New Jersey has a lot of room to go solar. The individuals who live there and have authority in the state just need the correct tools to start heading in a more solar direction.

New Jersey needs the appropriate finance mechanisms in place to create a more dynamic clean energy economy. Institutional concepts that utilize limited public resources should also be established. A public state bank could dedicate a solar financing unit that is devoted to energy efficiency upgrades. New Jersey could also establish a non-profit institution which finances renewable energy or solar energy deployment, solar energy efficiency and more by partnering with private lenders. Financial tools could also be used to inspire private investment. Of course, low and moderate income families need to be able to access solar energy upgrades, too, so tools should be market-oriented. The state should look into Environmental Impact Bonds and Green Bonds.

Property Assessed Clean Energy, better known as PACE legislation would let New Jersey permit commercial buildings to finance upgrades in terms of solar energy on their tax bill.

Note: PACE is a financial model which allows local governments and the private sector to fund energy efficiency and solar energy upgrades for both commercial properties and homes.

New Jersey needs to move forward fast in an effort to create the institutions and adopt the appropriate mechanisms to inspire private investment which will establish clean transportation and clean energy economies. Going solar in the state of NJ will have amazing benefits, as has been seen across the globe – the beginning is already clear in Jersey.

In an article published in September of 2017 on the Daily Energy Insider, it was communicated that the New Jersey Board of Public Utilities, or NJBPU announced of late that NJ surpassed 80,000 operational solar projects with a collective installed solar energy capacity of over 2.25 GW. During the Christie administration, more than 90 percent of current solar capacity in the state was set up.

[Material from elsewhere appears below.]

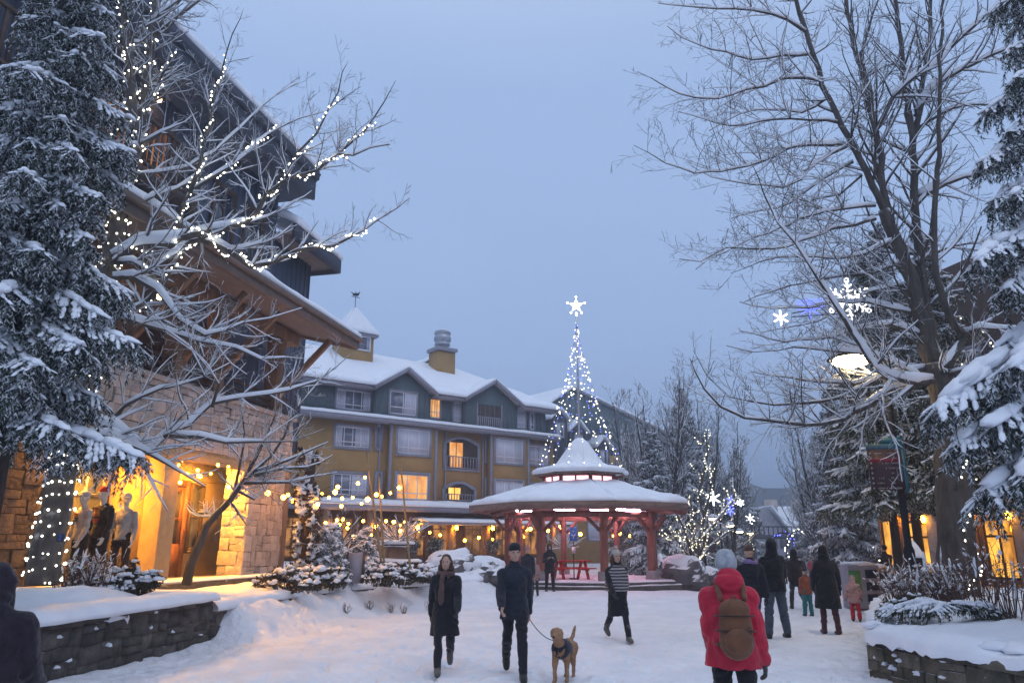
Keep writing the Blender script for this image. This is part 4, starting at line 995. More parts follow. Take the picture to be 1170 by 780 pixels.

Richard S. Mroz, NJBPU President stated, “We are extremely proud that the Christie Administration’s strong commitment to renewable solar energy and support of the State’s solar industry has led to the achievement of surpassing 80,000 completed solar projects across the state and are providing over 2.25 gigawatt of solar capacity milestone.”

As mentioned, this year just might be the third biggest year for finished solar projects in NJ. As a matter of fact, the Garden State is number four in terms of having the highest collective total of installed solar capacity in the country.

The Future of NJ Is Bright – “Solar” Bright

New Jersey’s Energy Master Plan set an objective of 22.5 percent renewable energy, and it might actually surpass this goal. According to Mroz, solar/renewable energy generation will continuously play a significant part in the energy future of New Jersey. Staying on top of solar news coming out of NJ will surely prove to be interesting. Keep following the latest solar developments – while NJ has accomplished a great deal, there is still room to grow in regards to solar.